Ceula ne par le pa que de souri et de fleurre
Lu dans un bus, parce que le titre est original, parce que la souris a l'air bien sympathique devant son labyrinthe, parce que les gens en parlent ici ou là, qu'avec de jolis mots. Par sequeu les critures du débu et veille la curiositet. Il y en a beaucoup des raisons pour lire ce livre, mais il y en a tellement plus pour ne plus le lâcher dès sa lecture commencée.
Expérience émotionnelle complète, Des Fleurs pour Algernon ne prend pas par surprise et affiche clairement ses intentions sentimentalistes, avec un héros auquel on ne peut que s'attacher et une histoire propice à maintes scènes tristes à en pleurer, belle à en rire. Je ne peux que dire du bien de ce livre, car il ne mérite pas qu'on en retienne les quelques points fâcheux. J'ai lu dans certaines critiques quelques attaques sur la définition de l'intelligence, que cela ne se résume pas à parler dix langues étrangères et avoir le QI d'Einstein. Je suis probablement d'accord, mais je crois que ces lecteurs sont passés à côté du propos, et en ont retenu certaines bribes peu utiles. Je trouve par ailleurs que l'éveil de l'esprit est plutôt bien amené dans le livre, par des procédés certes rudimentaires parfois (l'évolution de l'écriture, par exemple), mais jamais vains.

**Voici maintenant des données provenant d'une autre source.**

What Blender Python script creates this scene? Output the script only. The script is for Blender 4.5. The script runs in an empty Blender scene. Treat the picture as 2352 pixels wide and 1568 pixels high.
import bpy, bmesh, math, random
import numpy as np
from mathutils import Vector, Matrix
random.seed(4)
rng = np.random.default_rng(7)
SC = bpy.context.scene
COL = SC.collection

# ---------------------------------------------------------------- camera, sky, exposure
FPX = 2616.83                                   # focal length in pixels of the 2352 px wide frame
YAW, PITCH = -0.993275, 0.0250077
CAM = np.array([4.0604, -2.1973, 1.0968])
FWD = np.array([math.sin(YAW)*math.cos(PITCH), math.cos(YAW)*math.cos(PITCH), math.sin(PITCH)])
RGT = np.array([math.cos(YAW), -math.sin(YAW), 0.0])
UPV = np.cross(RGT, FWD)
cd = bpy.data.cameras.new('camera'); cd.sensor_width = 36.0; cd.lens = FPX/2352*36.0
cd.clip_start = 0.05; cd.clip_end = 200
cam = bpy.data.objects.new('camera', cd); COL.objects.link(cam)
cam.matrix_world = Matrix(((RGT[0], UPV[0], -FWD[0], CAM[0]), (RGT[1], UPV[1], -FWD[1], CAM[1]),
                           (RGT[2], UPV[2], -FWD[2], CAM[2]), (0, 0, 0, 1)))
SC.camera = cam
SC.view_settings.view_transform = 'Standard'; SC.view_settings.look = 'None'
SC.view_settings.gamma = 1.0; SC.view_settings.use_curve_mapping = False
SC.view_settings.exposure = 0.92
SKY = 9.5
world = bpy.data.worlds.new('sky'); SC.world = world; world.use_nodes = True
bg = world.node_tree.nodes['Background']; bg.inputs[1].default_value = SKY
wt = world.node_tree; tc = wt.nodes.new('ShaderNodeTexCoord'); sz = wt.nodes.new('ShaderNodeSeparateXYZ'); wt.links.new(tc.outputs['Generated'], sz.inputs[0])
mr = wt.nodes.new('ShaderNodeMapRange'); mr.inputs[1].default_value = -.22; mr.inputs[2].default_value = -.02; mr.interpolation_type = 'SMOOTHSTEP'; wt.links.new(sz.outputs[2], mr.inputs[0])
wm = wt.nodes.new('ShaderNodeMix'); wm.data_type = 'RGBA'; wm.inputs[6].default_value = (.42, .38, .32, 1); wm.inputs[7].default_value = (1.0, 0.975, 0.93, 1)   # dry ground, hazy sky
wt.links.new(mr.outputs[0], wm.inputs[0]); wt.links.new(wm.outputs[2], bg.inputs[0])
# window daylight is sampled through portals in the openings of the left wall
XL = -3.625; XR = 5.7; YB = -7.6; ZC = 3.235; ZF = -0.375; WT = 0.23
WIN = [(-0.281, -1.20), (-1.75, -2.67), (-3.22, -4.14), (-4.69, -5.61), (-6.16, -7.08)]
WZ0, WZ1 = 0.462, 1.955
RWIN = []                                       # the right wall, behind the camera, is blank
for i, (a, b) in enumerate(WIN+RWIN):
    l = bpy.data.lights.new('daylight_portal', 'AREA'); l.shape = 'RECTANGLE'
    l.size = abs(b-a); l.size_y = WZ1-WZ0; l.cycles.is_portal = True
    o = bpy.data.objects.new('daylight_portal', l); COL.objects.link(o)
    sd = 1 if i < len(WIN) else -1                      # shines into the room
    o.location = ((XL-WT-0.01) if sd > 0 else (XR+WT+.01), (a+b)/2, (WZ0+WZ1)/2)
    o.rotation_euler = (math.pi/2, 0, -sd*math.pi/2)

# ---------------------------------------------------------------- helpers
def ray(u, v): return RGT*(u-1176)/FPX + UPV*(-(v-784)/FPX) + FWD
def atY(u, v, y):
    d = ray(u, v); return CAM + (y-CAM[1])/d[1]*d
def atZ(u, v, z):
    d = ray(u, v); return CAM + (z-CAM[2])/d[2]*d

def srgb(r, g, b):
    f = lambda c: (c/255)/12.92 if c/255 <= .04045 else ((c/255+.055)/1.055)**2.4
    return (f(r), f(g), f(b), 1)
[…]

Les personnages, volontairement caricaturaux à certains moments, sont très plaisants à suivre. Charlie détaille petit à petit leur vraie nature, que l'on ne faisait que percevoir dans un premier temps, et les relations de ce monde prennent sens, le laissant bien souvent au dépourvu C'est un héros bien solitaire que ce Charlie Gordon. Sa compagnie, incarnée par une jeune psychologue gentille au possible ou une voisine marginale, est toujours fictive et s'arrête aux apparences (un moment, du moins). Je présume que la forme du journal intime n'y est pas pour rien, et donne toujours une sensation « indirecte » de la relation au monde, puisque tout est médié par la voix d'un « je » volontairement tournée sur l'étude du « je ».

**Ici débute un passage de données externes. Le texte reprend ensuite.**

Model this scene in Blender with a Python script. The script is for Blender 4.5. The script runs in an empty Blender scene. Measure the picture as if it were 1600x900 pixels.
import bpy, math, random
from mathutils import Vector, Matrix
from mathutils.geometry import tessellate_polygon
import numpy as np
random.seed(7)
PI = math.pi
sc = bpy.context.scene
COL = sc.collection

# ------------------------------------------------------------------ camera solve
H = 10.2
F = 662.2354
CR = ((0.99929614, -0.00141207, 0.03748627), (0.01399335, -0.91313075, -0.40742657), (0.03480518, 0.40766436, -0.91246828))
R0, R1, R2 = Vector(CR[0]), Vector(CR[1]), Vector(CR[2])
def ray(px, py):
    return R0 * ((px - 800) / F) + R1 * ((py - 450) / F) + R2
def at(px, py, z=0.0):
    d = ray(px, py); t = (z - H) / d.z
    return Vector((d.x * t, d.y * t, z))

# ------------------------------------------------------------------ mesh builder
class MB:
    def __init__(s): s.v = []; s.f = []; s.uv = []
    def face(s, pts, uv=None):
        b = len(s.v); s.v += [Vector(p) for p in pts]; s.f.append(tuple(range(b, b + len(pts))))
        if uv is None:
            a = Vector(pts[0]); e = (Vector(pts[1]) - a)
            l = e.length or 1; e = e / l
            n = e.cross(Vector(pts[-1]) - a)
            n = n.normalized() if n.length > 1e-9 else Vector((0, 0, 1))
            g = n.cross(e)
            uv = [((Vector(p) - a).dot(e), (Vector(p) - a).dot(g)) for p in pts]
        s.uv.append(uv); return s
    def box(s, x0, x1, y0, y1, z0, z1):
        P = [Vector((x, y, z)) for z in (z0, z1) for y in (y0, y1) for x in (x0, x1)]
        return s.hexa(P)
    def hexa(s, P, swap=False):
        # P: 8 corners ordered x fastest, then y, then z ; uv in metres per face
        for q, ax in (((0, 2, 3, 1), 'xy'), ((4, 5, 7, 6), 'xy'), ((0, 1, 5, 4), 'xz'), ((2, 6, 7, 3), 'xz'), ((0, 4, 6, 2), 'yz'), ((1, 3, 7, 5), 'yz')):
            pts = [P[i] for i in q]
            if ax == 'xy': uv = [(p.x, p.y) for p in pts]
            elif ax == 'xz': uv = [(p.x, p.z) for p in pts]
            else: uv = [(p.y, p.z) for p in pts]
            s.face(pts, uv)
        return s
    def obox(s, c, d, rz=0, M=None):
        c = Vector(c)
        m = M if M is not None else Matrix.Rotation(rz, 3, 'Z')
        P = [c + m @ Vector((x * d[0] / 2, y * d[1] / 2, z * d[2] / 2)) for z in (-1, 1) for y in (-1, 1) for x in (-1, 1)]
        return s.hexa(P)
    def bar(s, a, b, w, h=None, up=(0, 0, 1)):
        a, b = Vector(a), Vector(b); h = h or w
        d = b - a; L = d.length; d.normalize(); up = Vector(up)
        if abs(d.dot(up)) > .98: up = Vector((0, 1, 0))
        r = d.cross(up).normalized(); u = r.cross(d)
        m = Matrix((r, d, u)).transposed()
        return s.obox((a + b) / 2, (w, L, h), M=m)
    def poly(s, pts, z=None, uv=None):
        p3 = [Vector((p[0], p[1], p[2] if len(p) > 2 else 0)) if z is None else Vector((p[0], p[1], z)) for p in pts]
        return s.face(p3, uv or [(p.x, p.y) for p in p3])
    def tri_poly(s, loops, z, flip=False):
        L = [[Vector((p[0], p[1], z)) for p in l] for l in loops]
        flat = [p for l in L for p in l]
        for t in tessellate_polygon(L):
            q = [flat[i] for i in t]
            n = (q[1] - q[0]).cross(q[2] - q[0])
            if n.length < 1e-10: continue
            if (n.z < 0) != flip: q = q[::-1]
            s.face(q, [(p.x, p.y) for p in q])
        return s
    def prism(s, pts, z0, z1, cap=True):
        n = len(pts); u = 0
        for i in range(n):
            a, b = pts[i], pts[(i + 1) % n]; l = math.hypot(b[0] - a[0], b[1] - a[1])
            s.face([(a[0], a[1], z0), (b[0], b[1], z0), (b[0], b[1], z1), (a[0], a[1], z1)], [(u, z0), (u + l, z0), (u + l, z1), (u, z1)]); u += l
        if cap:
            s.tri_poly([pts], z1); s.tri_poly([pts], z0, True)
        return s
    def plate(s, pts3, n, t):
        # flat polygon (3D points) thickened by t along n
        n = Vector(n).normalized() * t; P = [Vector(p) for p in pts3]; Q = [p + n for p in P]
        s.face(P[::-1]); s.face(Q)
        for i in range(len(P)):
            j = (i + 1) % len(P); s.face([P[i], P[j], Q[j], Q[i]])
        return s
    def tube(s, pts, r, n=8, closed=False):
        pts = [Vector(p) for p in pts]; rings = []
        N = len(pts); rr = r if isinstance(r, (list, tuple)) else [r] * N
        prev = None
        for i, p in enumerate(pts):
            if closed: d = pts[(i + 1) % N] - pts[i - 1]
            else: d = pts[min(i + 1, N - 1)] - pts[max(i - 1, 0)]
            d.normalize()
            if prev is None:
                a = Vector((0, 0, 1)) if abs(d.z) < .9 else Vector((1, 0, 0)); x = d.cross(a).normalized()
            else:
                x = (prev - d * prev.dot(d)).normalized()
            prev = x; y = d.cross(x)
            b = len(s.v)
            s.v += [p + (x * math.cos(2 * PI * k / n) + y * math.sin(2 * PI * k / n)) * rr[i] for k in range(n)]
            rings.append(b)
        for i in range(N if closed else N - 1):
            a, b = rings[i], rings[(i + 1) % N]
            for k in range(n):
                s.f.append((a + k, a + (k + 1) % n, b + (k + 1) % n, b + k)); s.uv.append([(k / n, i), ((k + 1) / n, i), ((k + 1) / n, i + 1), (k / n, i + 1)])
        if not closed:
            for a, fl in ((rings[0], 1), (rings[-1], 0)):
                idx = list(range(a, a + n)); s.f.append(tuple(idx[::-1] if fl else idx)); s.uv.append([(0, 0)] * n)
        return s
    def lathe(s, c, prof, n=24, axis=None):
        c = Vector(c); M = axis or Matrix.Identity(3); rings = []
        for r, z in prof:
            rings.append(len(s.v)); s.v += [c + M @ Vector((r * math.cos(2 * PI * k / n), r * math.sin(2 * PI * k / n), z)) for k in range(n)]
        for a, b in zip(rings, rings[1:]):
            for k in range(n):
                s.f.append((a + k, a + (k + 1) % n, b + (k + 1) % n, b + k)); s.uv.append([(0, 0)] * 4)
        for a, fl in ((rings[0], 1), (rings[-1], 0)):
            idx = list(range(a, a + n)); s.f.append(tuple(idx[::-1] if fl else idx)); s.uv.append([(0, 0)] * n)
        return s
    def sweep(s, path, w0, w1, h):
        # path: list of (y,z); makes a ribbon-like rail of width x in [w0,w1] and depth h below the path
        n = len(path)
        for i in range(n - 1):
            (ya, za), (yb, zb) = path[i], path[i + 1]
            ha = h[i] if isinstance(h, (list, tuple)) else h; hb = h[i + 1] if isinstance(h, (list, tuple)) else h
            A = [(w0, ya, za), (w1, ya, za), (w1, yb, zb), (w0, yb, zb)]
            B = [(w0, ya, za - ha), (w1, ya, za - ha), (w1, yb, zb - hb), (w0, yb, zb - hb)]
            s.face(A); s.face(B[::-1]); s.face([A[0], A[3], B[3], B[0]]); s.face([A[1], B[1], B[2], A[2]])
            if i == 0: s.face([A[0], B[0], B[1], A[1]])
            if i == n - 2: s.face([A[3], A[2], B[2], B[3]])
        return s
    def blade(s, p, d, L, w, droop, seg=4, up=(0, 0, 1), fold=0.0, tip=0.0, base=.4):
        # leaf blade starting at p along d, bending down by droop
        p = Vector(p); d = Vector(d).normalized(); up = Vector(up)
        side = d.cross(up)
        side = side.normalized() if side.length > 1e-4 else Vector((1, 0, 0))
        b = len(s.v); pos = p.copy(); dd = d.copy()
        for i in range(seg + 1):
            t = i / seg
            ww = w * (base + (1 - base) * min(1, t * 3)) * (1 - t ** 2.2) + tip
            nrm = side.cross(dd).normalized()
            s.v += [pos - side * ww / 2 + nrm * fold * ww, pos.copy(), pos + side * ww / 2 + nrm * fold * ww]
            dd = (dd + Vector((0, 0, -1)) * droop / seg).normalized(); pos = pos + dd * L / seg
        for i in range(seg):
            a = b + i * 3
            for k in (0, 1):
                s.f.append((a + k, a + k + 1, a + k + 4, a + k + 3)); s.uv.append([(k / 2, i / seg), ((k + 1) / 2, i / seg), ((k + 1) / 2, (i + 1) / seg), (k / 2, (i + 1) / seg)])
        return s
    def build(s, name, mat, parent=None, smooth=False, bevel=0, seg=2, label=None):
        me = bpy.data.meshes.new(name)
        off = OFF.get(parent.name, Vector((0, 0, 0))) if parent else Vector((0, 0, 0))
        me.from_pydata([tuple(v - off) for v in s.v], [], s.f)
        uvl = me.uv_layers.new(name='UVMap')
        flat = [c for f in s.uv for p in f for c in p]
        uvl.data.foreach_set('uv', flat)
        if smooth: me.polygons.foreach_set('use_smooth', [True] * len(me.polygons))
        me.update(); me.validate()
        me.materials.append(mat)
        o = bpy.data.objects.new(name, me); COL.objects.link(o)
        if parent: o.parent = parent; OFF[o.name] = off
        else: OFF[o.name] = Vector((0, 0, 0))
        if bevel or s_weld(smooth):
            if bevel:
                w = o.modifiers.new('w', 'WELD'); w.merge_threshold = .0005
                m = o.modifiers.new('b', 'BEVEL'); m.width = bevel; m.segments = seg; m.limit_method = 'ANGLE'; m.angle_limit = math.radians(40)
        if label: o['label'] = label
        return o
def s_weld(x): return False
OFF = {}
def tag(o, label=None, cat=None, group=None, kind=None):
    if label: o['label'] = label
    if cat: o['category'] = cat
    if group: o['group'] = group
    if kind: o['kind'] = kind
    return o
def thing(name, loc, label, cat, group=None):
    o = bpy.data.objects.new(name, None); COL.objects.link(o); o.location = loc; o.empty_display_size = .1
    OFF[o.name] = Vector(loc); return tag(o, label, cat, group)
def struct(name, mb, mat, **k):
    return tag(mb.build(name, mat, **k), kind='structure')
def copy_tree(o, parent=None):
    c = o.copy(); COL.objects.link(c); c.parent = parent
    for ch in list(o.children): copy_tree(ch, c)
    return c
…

Il est étonnant de constater à quel point ce roman n'est pas démodé, malgré sa relative ancienneté. Keyes a eu la bonne idée de concentrer son histoire sur l'humain, sans approfondir le côté scientifique de l'expérience sur Algernon ou Charlie, et je pense que c'est une très bonne idée. Ce flou ne fait que convaincre le lecteur qu'ici, la science-fiction est pleinement au service de l'histoire, et ne se présente pas vraiment en porte-fanion d'un genre (je ne pense pas qu'il soit hérétique de décrire Des Fleurs Pour Algernon comme une pierre de « littérature blanche »...).
Les souvenirs qui ponctuent le récit, cette fois-ci marqués de l'analyse de Charlie sont d'une détresse incomparable, et font souvent prendre conscience de l'incompréhension de l'idiotisme dans notre société. Toujours viscérale, l'écriture de Keyes se veut simple et descriptive, mais trimballe souvent sa charge de larmes. Je me suis parfois demandé lors de la lecture si les scènes, obligatoirement émouvantes car utilisant des ficelles de l'émotion incontournables, n'étaient pas en trop grand nombre, si l'émotion et la compassion n'était pas ici surexploitée. Je crois que la réponse est non. Le tout est bien trop cohérent pour y trouver une faille.
La deuxième partie du livre fait véritablement froid dans le dos, et tout ce que l'on peut appréhender prend place de manière fatale. Et comme Charlie et son entourage, on suit les lignes jusqu'au point final, les yeux embués et le cœur bien agressé. J'ai rarement vu les dernières lignes d'un livre (je ne parle pas de pages, mais bien de lignes) m'émouvoir autant.
Pour conclure, je conseille vivement Des Fleurs pour Algernon. Le maitre-mot : émotion, vous l'aurez compris, mais il y a tellement plus dans ces pages. Une leçon d'humanité, une reconsidération morale, un air frais, un renouveau littéraire... C'est vraiment très beau. Une écriture belle pour une histoire sans pareil. Lisez Des Fleurs pour Algernon.